[Devi portare rispetto al cane del padrone]
(Area barese) di Alberto Sobrero

Bruno Maggio. China
Un servo e un padrone: hanno nomi diversi, in popoli e in momenti storici diversi, ma sono sempre loro: uno che comanda, anche con soprusi umilianti, e uno che deve obbedire, prostrato e deferente. Uno che sta sopra e uno che sta sotto. Nell’immaginario popolare il padrone veste abiti più spocchiosi che eleganti, indossa i simboli del benessere (non solo calze e scarpe, ma anche il gilè, il farfallino, l’orologio ‘a cipolla’ con catena), fuma la pipa, ha un portamento austero. Ed è spietato: manifesta il suo autoritarismo selvaggio nei modi più umilianti, esigendo l’omaggio non solo per sé ma anche per i suoi sodali, per la sua corte, per tutti coloro che – adulandolo e traendone vantaggio – gli stanno intorno: uomini e bestie. Il poveraccio – malvestito e malnutrito – subisce, perché così va il mondo, e così gli hanno insegnato a fare, se vuole sopravvivere in qualche modo. Glielo ha insegnato la Chiesa, e glielo hanno insegnato i genitori e i nonni e i bisnonni… e anche i proverbi, saggezza degli antichi, leggi senza tempo, che hanno per lui la validità di precetti generali, appena un po’ al di sotto dei dieci comandamenti.
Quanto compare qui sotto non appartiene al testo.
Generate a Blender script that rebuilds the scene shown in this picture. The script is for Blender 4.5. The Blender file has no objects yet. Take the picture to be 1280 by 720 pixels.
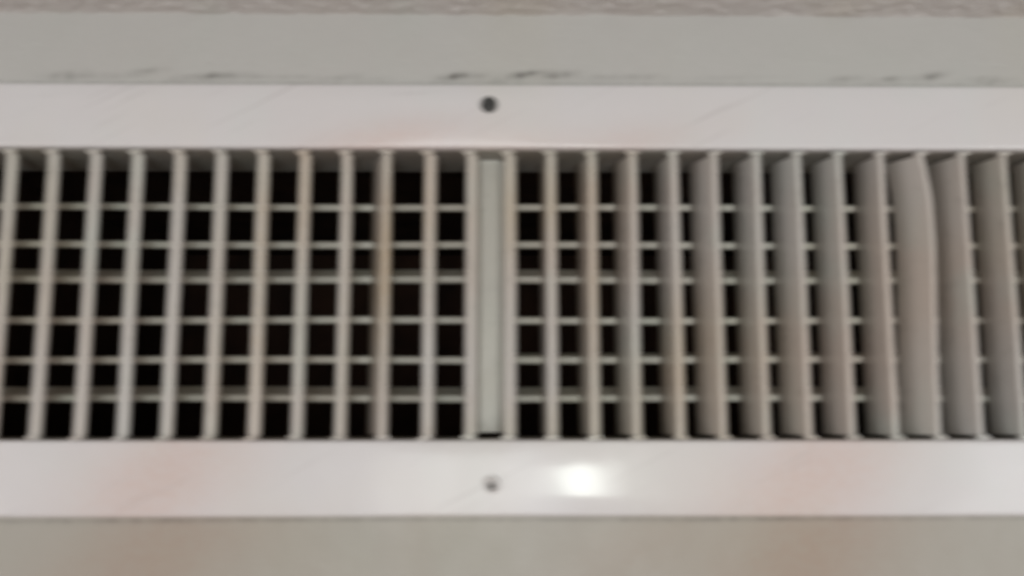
import bpy, bmesh, math, random
from mathutils import Vector, noise
random.seed(7)
MM = 0.001
S = bpy.context.scene
C = S.collection

# ------------------------------------------------------------------ camera
cam_d = bpy.data.cameras.new('camera'); cam = bpy.data.objects.new('camera', cam_d); C.objects.link(cam)
cam.location = (0, -0.440, 0)
cam_d.sensor_width = 36; cam_d.lens = 36 * 1100 / 1280
cam.rotation_mode = 'XYZ'
cam.rotation_euler = (math.radians(90 + 7.379), 0, math.radians(-0.621))
cam_d.clip_start = 0.01; cam_d.clip_end = 50
cam_d.dof.use_dof = True                 # the phone missed its focus: everything is a little soft
cam_d.dof.focus_distance = 0.80
cam_d.dof.aperture_fstop = 3.9
cam_d.dof.aperture_ratio = 0.5
cam_d.dof.aperture_blades = 4
cam_d.dof.aperture_rotation = math.radians(33)
S.camera = cam

# ------------------------------------------------------------------ world, lamps, exposure
W = bpy.data.worlds.new('World'); S.world = W; W.use_nodes = True
bg = W.node_tree.nodes['Background']
bg.inputs[0].default_value = (1.0, 0.72, 0.62, 1); bg.inputs[1].default_value = 0.27

def area(name, loc, target, sx, sy, power, col, shape='RECTANGLE', spread=180):
    l = bpy.data.lights.new(name, 'AREA'); l.shape = shape; l.size = sx; l.size_y = sy
    l.energy = power; l.color = col; l.spread = math.radians(spread)
    o = bpy.data.objects.new(name, l); C.objects.link(o); o.location = loc
    o.rotation_euler = (Vector(target) - Vector(loc)).to_track_quat('-Z', 'Y').to_euler()
    return o
NEUT = (0.92, 0.99, 1.0)
area('window_light_middle', (-0.08, -1.5, -0.28), (0, 0, 0), 0.40, 1.0, 4.9, NEUT)
area('window_light_right', (1.50, -1.5, -0.30), (0, 0, 0.03), 0.9, 0.9, 9.5, NEUT)
area('window_light_left', (-1.65, -1.5, -0.30), (0, 0, 0.03), 0.9, 0.9, 7.0, (0.95, 0.98, 1.0))
area('bulb_light', (0.185, -1.5, -0.180), (0.04, 0, -0.04), 0.09, 0.22, 1.9, (0.93, 1.0, 0.93), 'ELLIPSE')

S.view_settings.view_transform = 'Standard'; S.view_settings.look = 'None'
S.view_settings.gamma = 1; S.view_settings.exposure = 0
S.render.engine = 'CYCLES'

# ------------------------------------------------------------------ materials
def new_mat(name):
    m = bpy.data.materials.new(name); m.use_nodes = True
    nt = m.node_tree; b = nt.nodes['Principled BSDF']
    return m, nt, b
def N(nt, t, **kw):
    n = nt.nodes.new(t)
    for k, v in kw.items():
        if k.startswith('i_'): n.inputs[k[2:].replace('_', ' ')].default_value = v
        else: setattr(n, k, v)
    return n
def rgb(nt, fac, a, b_):
    m = N(nt, 'ShaderNodeMix', data_type='RGBA')
    nt.links.new(fac, m.inputs[0])
    for sock, v in ((m.inputs[6], a), (m.inputs[7], b_)):
        if hasattr(v, 'links'): nt.links.new(v, sock)
        else: sock.default_value = (*v, 1)
    return m.outputs[2]
def ramp(nt, src, lo, hi, a=0.0, b_=1.0):
    r = N(nt, 'ShaderNodeMapRange'); nt.links.new(src, r.inputs[0])
    r.inputs[1].default_value = lo; r.inputs[2].default_value = hi
    r.inputs[3].default_value = a; r.inputs[4].default_value = b_
    return r.outputs[0]
def coords(nt, scale=(1, 1, 1), rot=(0, 0, 0)):
    g = N(nt, 'ShaderNodeNewGeometry'); mp = N(nt, 'ShaderNodeMapping')
    mp.inputs['Scale'].default_value = scale; mp.inputs['Rotation'].default_value = rot
    nt.links.new(g.outputs['Position'], mp.inputs[0]); return mp.outputs[0]
def noise_tex(nt, vec, scale, detail=3, rough=.5):
    n = N(nt, 'ShaderNodeTexNoise'); n.inputs['Scale'].default_value = scale
    n.inputs['Detail'].default_value = detail; n.inputs['Roughness'].default_value = rough
    nt.links.new(vec, n.inputs['Vector']); return n.outputs[0]

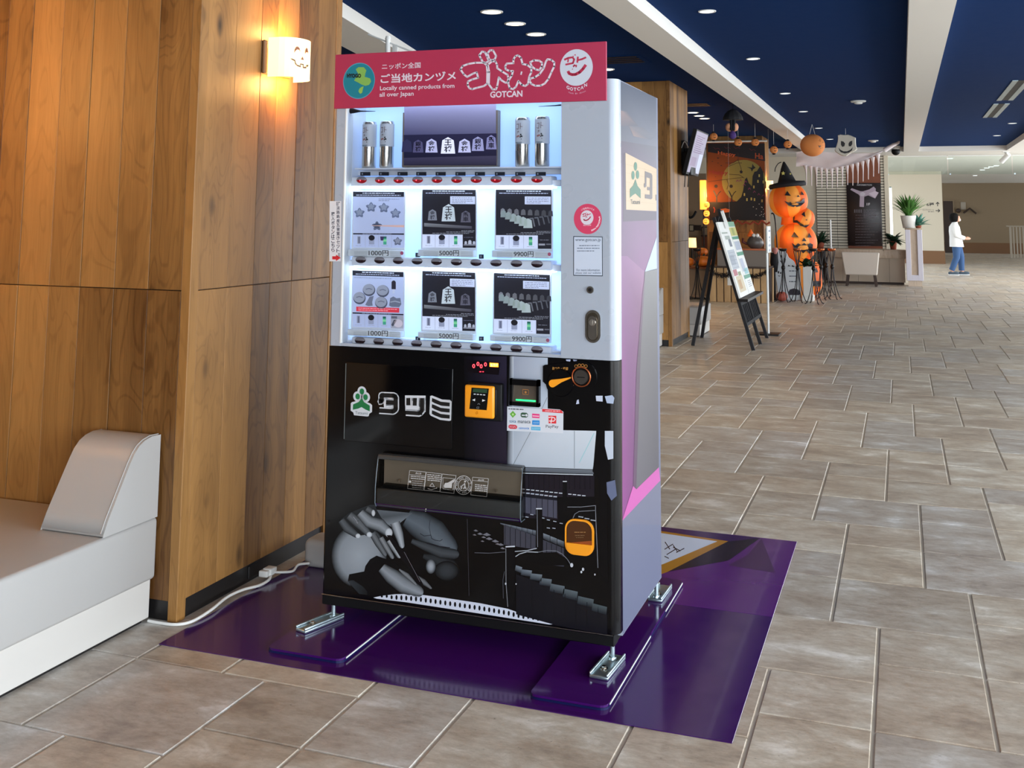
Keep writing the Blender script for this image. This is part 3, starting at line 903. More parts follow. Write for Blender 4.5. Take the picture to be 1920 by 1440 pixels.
def button_mesh(w, h, d, lit):
    n, rings = 20, 4
    b = MB()
    vs = []; fs = []; ms = []
    for i in range(rings + 1):
        t = math.pi / 2 * i / rings
        for k in range(n):
            p = 2 * math.pi * k / n
            vs.append((w * math.cos(t) * math.cos(p), -d * math.sin(t), h * math.cos(t) * math.sin(p)))
    for i in range(rings):
        for k in range(n):
            zc = math.sin(2 * math.pi * (k + 0.5) / n)
            m_ = 1 if zc > 0.05 else 0
            fs.append((i * n + k, i * n + (k + 1) % n, (i + 1) * n + (k + 1) % n, (i + 1) * n + k)); ms.append(m_)
    b.v = [Vector(v) for v in vs]; b.c = [(1, 1, 1, 1)] * len(vs); b.f = [list(f) for f in fs]; b.mi = ms; b.sm = [True] * len(fs)
    return b.mesh('button', ['button_red' if lit else 'button_dark', 'button_grey'], Vector((0, 0, 0)))


bm_lit, bm_off = button_mesh(0.0215, 0.0125, 0.007, True), button_mesh(0.0215, 0.0125, 0.007, False)
shelf_z = []
for ri, (vm, va, vb, lit) in enumerate(ROWS):
    zc = at(842, (va + vb) / 2, 1, YB).z
    shelf_z.append(zc)
    x0, x1 = at(646, vm, 1, YB).x, at(1049, vm, 1, YB).x
    sh = MB().bbox(x0 + 0.028, x1 - 0.030, YB, 0.10, zc - 0.022, zc + 0.0115, 0.005, 0, 2)
    sh.bbox(x0, x1, YB + 0.016, 0.149, zc - 0.024, zc - 0.002, 0.002, 0, 1, None, False)
    sh = sh.build('button_shelf', 'shelf_white', VM)
    for i, u in enumerate(BTN_U):
        x = at(u - ri * 1.5 * (9 - i) / 9, va + (vb - va) * i / 9, 1, YB).x
        o = bpy.data.objects.new('button', bm_lit if lit else bm_off); COL.objects.link(o); o.parent = sh
        o.location = Vector((x, YB - 0.0005, zc)) - basez(VM)
        if lit:
            MB().ball((x - 0.002, YB - 0.0075, zc - 0.002), 0.0022, 8).build('button_light', 'red_led', sh)
    # fluorescent strip below the shelf
    if ri < 2:
        MB().bbox(x0 + 0.03, x1 - 0.03, 0.036, 0.10, zc - 0.030, zc - 0.0245, 0.002, 0, 1).build('led_strip', 'led_strip', sh)
    # dark name plates above the top-row buttons, small markers at the others
    spots = [(u - 2.5, vm - 14.5, u + 16.5, vm - 7.5) for u in BTN_U] if lit else [(779, vm - 16, 788, vm - 8), (898, vm - (13 if ri == 1 else 16), 907, vm - (5 if ri == 1 else 8))]
    for (ua, v_a, ub, v_b) in spots:
        pl = Art(1, YB + 0.004, -1, 0.0006)
        pl.rect(ua, v_a, ub, v_b, (28, 34, 46), 1)
        pl.rect(ua + 2.5, v_a + 2, ua + 5, v_b - 2, (150, 160, 170), 2)
        pl.build('name_plate', 'print', sh)
MB().bbox(xl + 0.02, xr - 0.02, 0.02, 0.045, zhead - 0.010, zhead - 0.002, 0.002, 0, 1).build('led_strip', 'led_strip', VM)
zsh = at(842, 314, 1, 0.04).z
MB().bbox(xl + 0.03, xr - 0.005, 0.02, 0.149, zsh - 0.006, zsh, 0.002, 0, 1, None, False).build('can_shelf', 'shelf_white', VM)
MB().box(xl + 0.004, xr - 0.004, 0.1, 0.149, shelf_z[0] + 0.02, zsh - 0.006).build('shelf_riser', 'shelf_white', VM)

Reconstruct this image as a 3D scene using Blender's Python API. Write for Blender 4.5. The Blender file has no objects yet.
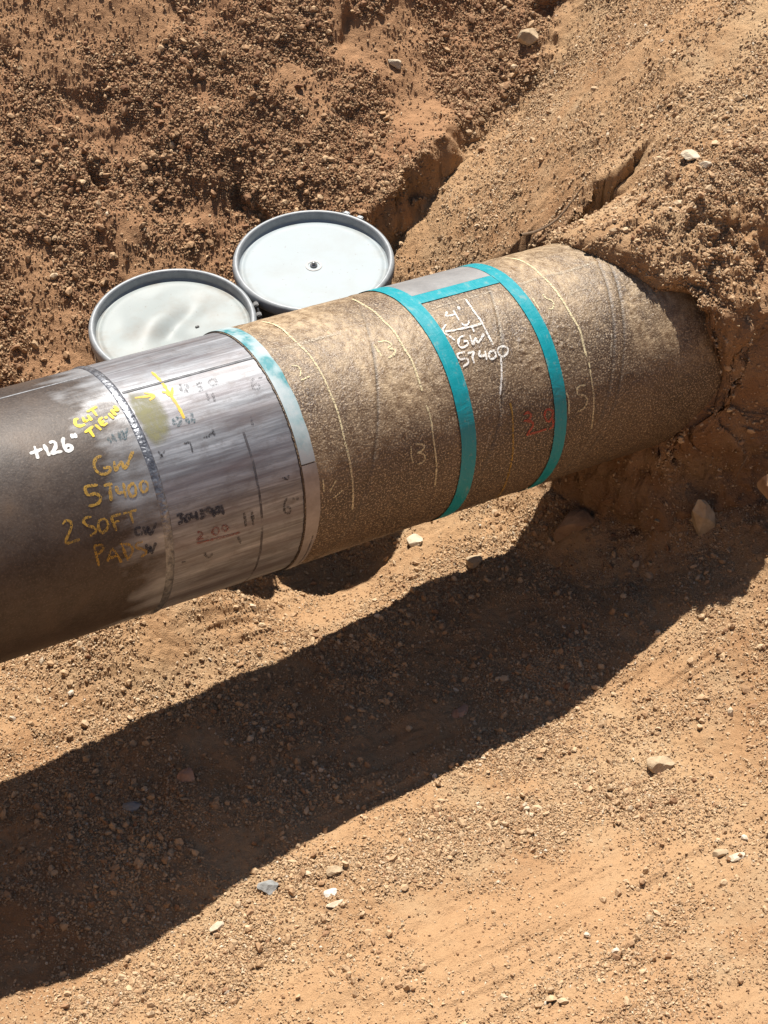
import math, random
import numpy as np
rng = np.random.default_rng(7)
random.seed(7)
PA = math.radians(31.45)          # heading of the pipe in plan
PT = math.radians(8.36)           # the pipe falls towards the bank
PX, PY, PZ = 0.0, 4.193, 0.998    # a point on its axis
RP = 0.3777                       # radius of the bare steel

# ------------------------------------------------------------------ noise
def _h2(ix, iy, seed):
    n = (ix.astype(np.int64)*374761393 + iy.astype(np.int64)*668265263 + seed*1442695041) & 0xffffffff
    n = ((n ^ (n >> 13))*1274126177) & 0xffffffff
    n = ((n ^ (n >> 16))*2246822519) & 0xffffffff
    return ((n ^ (n >> 15)) & 0xffffff)/float(0xffffff)
def noise2(x, y, seed=0):
    ix = np.floor(x); iy = np.floor(y); fx = x-ix; fy = y-iy
    u = fx*fx*fx*(fx*(fx*6-15)+10); v = fy*fy*fy*(fy*(fy*6-15)+10)
    def g(dx, dy):
        a = _h2(ix+dx, iy+dy, seed)*6.2831853
        return np.cos(a)*(fx-dx)+np.sin(a)*(fy-dy)
    return 1.5*((g(0,0)*(1-u)+g(1,0)*u)*(1-v)+(g(0,1)*(1-u)+g(1,1)*u)*v)
def fbm2(x, y, oct=4, seed=0, gain=.5):
    s = 0; a = 1.; f = 1.
    for o in range(oct):
        s = s + a*noise2(x*f+o*17.3, y*f-o*9.1, seed+o); a *= gain; f *= 2.03
    return s
def _h3(ix, iy, iz, seed):
    n = (ix.astype(np.int64)*374761393 + iy.astype(np.int64)*668265263 + iz.astype(np.int64)*2147483647 + seed*1442695041) & 0xffffffff
    n = ((n ^ (n >> 13))*1274126177) & 0xffffffff
    n = ((n ^ (n >> 16))*2246822519) & 0xffffffff
    return ((n ^ (n >> 15)) & 0xffffff)/float(0xffffff)
def noise3(x, y, z, seed=0):
    ix = np.floor(x); iy = np.floor(y); iz = np.floor(z); fx = x-ix; fy = y-iy; fz = z-iz
    u = fx*fx*(3-2*fx); v = fy*fy*(3-2*fy); w = fz*fz*(3-2*fz)
    r = 0
    for dz, cz in ((0, 1-w), (1, w)):
        for dy, cy_ in ((0, 1-v), (1, v)):
            for dx, cx_ in ((0, 1-u), (1, u)):
                r = r + _h3(ix+dx, iy+dy, iz+dz, seed)*cx_*cy_*cz
    return 2*r-1
def sstep(a, b, x):
    t = np.clip((x-a)/(b-a), 0, 1); return t*t*(3-2*t)
def smax(a, b, k):
    h = np.clip(.5+.5*(a-b)/k, 0, 1); return b*(1-h)+a*h+k*h*(1-h)
def pebbles(x, y, cell, seed, rmin, rmax, dens):
    """height of half-sunk round clods scattered one per cell"""
    cx = np.floor(x/cell); cy = np.floor(y/cell); out = np.zeros_like(x)
    for dx in (-1, 0, 1):
        for dy in (-1, 0, 1):
            gx = cx+dx; gy = cy+dy
            px = (gx+_h2(gx, gy, seed))*cell; py = (gy+_h2(gx, gy, seed+1))*cell
            q = _h2(gx, gy, seed+2); r = (rmin+(rmax-rmin)*q*q)*cell
            e = .6+.8*_h2(gx, gy, seed+4); th = _h2(gx, gy, seed+5)*3.14
            ddx = x-px; ddy = y-py
            a = ddx*np.cos(th)+ddy*np.sin(th); b = (ddy*np.cos(th)-ddx*np.sin(th))*e
            t = 1-(a*a+b*b)/(r*r)
            on = _h2(gx, gy, seed+3) < dens
            out = np.maximum(out, np.where(on & (t > 0), r*.75*np.sqrt(np.maximum(t, 0)), 0))
    return out

# ------------------------------------------------------------------ the ground
def polydist(x, y, P):
    """signed distance to an open polyline, positive on its left side; and the run along it (0..1)"""
    best = np.full(x.shape, 1e9); sg = np.zeros(x.shape); run = np.zeros(x.shape)
    L = [0]
    for i in range(len(P)-1): L.append(L[-1]+math.hypot(P[i+1][0]-P[i][0], P[i+1][1]-P[i][1]))
    for i in range(len(P)-1):
        ax, ay = P[i]; bx, by = P[i+1]; dx, dy = bx-ax, by-ay; l2 = dx*dx+dy*dy
        t = np.clip(((x-ax)*dx+(y-ay)*dy)/l2, 0, 1)
        d = np.hypot(x-ax-t*dx, y-ay-t*dy); c = dx*(y-ay)-dy*(x-ax)
        m = d < best
        best = np.where(m, d, best); sg = np.where(m, np.sign(c), sg); run = np.where(m, (L[i]+t*(L[i+1]-L[i]))/L[-1], run)
    return best*sg, run
VC = [(.07,5.6,.3),(.025,6.0,.42),(.6,6.4,.68),(.37,5.5,.62),(.60,5.38,.88),(.72,4.82,1.30),(.69,4.6,1.30),(.88,4.5,1.30),(1.1,4.46,1.24),
      (1.3,4.40,.98),(1.6,4.3,.90),(2.5,3.8,.95),(1.0,5.8,1.33),(1.5,5.6,1.62),(2.0,6.2,1.95),(2.5,5,1.7),(1.0,7.5,1.35),(0,7.5,1.1),
      (2.5,7.5,2.3),(3.2,4.5,1.5),(.2,5.4,.42),(-.3,5.5,.1),(-1.5,5.2,-.3),(-1.5,7.5,.6),(1.3,4.9,1.42),(3,9,2.8),(-1,9,1.2)]
_v = np.array(VC)
def _tps(r2): return np.where(r2 > 1e-12, r2*np.log(np.maximum(r2, 1e-12)), 0)
_n = len(_v)
_K = _tps((_v[:,None,0]-_v[None,:,0])**2+(_v[:,None,1]-_v[None,:,1])**2)+np.eye(_n)*.01
_Pm = np.c_[np.ones(_n), _v[:,:2]]
_W = np.linalg.solve(np.block([[_K, _Pm],[_Pm.T, np.zeros((3,3))]]), np.r_[_v[:,2], 0, 0, 0])
def bank_right(x, y):
    xx = np.clip(x, -2.5, 4); yy = np.clip(y, 3, 9.5)
    s = _W[_n]+_W[_n+1]*xx+_W[_n+2]*yy
    for i in range(_n): s = s+_W[i]*_tps((xx-_v[i,0])**2+(yy-_v[i,1])**2)
    return s
CLIFF = [(6,2.6),(2.6,4.0),(2.0,4.26),(1.6,4.46),(1.40,4.47),(1.27,4.42),(1.13,4.395),(.98,4.40),(.88,4.44),(.78,4.50),(.69,4.58),(.64,4.70),(.65,4.88),(.65,5.06),(.57,5.24),(.38,5.40),(.1,5.48),(-.3,5.56),(-4,5.65)]
CLIFF = [(a, b) for a, b in CLIFF]
SCARP1 = [(-.30,5.66),(-.08,5.86),(.1,6.02),(.3,6.2),(.5,6.42),(.66,6.62),(1.1,7.2),(2,8.6)]
SCARP2 = [(.50,4.98),(.57,5.07),(.66,5.14),(.77,5.20),(.85,5.24),(.93,5.285)]
def ground(x, y):
    s = x*math.cos(PA)+(y-PY)*math.sin(PA); w = x*math.sin(PA)-(y-PY)*math.cos(PA)
    # trench floor: falls with the pipe, rises a little towards the viewer
    fl = .03-.105*np.clip(s, -4, 0)+.0*s
    fl = fl+np.where(w > 0, .19*w, .07*w)+.10*np.maximum(w-1.25, 0)
    fl = fl+.07*sstep(.8, 1.2, s)*sstep(.2, .5, w)+.15*sstep(.2, 1.1, s)*sstep(.2, .9, w)+.12*np.maximum(s-1.0, 0)
    fl = fl+(-.085*sstep(-.5,-.1,s)*sstep(.5,.0,s)+.155*sstep(-.30,-.58,s)*sstep(-1.35,-.95,s))*sstep(-.7,-.4,w)*sstep(.10,-.30,w)-.05*sstep(.2,-.6, s)*sstep(-.4,-.9, w)-.03*sstep(-.6,-1.5,s)*sstep(-.05,.05,w)-.09*sstep(-.6,-1.6,s)*sstep(.5,.9,w)
    fl = fl+.022*fbm2(x*1.3, y*1.3, 3, 5)
    # the near side of the trench under the viewer
    near = (.34+.85*(2.0-y-.35*x))
    fl = smax(fl, near, .25)
    # far left end of the trench
    fl = smax(fl, 2.2*(-3.2-s), .3)
    # the far bank
    jit = .10*fbm2(x*1.7, y*1.7, 3, 11)
    lb = .64*(y-5.34-.30*np.clip(x, -2.5, 2.5)+jit)
    vb = bank_right(x, y)
    d1, r1 = polydist(x, y, SCARP1)
    d1 = d1+.055*fbm2(x*4.5, y*4.5, 4, 21)
    drop = .21*(1-sstep(.0, .50, r1))
    near1 = np.exp(-(d1/(.4+.4*r1))**2)
    lb2 = lb*(1-near1)+np.maximum(vb+drop, lb*.3+(vb+drop)*.7)*near1
    bw = .035+.65*sstep(.18, .50, r1)
    back = vb+(lb2-vb)*sstep(-bw, bw, d1)
    back = back-.05*np.exp(-((d1+.06)/.06)**2)*(1-sstep(.2,.6,r1))*(x > -.35)
    d2, r2 = polydist(x, y, SCARP2)
    d2 = -d2+.045*fbm2(x*6.5, y*6.5, 4, 23)
    tap = np.maximum(np.sin(np.clip(r2, 0, 1)*3.1416), 0)**.5*(r2 > 0)*(r2 < 1)
    tap = tap*(1.25-.7*r2)*np.clip(.9+.7*fbm2(x*6, y*6, 2, 24), .35, 1.3)
    back = back-.31*tap*sstep(-.008, .018, d2)*np.exp(-np.maximum(d2, 0)/(.27-.14*r2))+.025*tap*np.exp(-((d2+.05)/.07)**2)
    # the cut face the pipe comes out of
    dc, rc = polydist(x, y, CLIFF)
    dc = -dc
    dc = dc+.030*fbm2(x*5, y*5, 3, 31)
    wd = 1+4*sstep(.45, .0, x)+2.6*sstep(1.16, 1.40, x)
    dc = dc/wd
    st = .80*sstep(-.035, .05, dc)+.13*sstep(-.26, .0, dc)+.07*sstep(0, .22, dc)
    cl = fl+(back-fl)*st
    soft = smax(fl, back-1.2*sstep(-.02, -.35, dc*wd)*sstep(-1.2, -.6, x), .12)
    k = sstep(-.25, .05, x)
    steep = k*np.exp(-(dc/.10)**2)*sstep(.4, .6, x)
    face = np.maximum(.8*np.exp(-(d1/.09)**2)*sstep(.50, .35, r1)*(x > -.4), .8*np.exp(-((d2-.04)/.10)**2)*np.minimum(tap*1.5, 1))
    h = soft*(1-k)+np.where(back > fl, cl, fl)*k
    top = 3.25+.0*x
    h = -smax(-h, -top, .3)
    return h, dict(s=s, w=w, dc=dc, d1=d1, r1=r1, lb=lb, fl=fl, back=back, k=k, d2=d2, tap=tap, steep=steep, face=face)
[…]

Con proverbi come questo siamo quasi sempre in una società contadina, caratterizzata da una divisione in gruppi sociali rigidamente chiusi, priva di ascensori sociali, poverissima, regolata dalle leggi non scritte (e comunque non lette) della devozione e del rispetto. Una società che percepisce e soffre l’ingiustizia sociale ma non sembra avere spirito di ribellione. Non è ancora toccata dall’ansia del riscatto sociale né da miti egualitari.
Questo in generale. Ma ci sono anche proverbi che, sotto la crosta della rassegnazione senza tempo fanno intravvedere lampi di ribellione: domati, repressi, forse ‘censurati’ dallo spirito dominante della Vandea, ma spie di inquietudini che gonfieranno la storia. Un altro proverbio barese dice: Vése quèdda méne ca non pute trunché (“Bacia quella mano che non puoi troncare”). Di solito lo si interpreta come disponibilità all’umiliazione estrema; a me invece piace vedere come centrale la voglia di trunché la méne che – insoddisfatta – giustifica l’umiliazione. È il lampo della ribellione, la voglia improvvisa di buttare all’aria il tavolo delle regole, di capovolgere la società delle ingiustizie e dei soprusi, magari con la violenza. Un momento, un sogno, inesorabilmente sconfitto (non pute trunché): ma sufficiente per farci intravvedere, dietro la cappa della rassegnazione, un fiotto di sangue vivo.
Ci dice che la spinta egualitaria, che oggi è il sale della vita sociale, viene da istinti di rivolta domati e repressi, ma vivi anche nelle società che oggi ci sembrano più omogenee e conservatrici. Certo, per trovarne le tracce bisogna raschiare la spessa patina di rassegnazione e di conformismo che i patruni hanno spalmato a piene mani sulla storia degli umili. Ma ci sono. Persino nei proverbi pugliesi.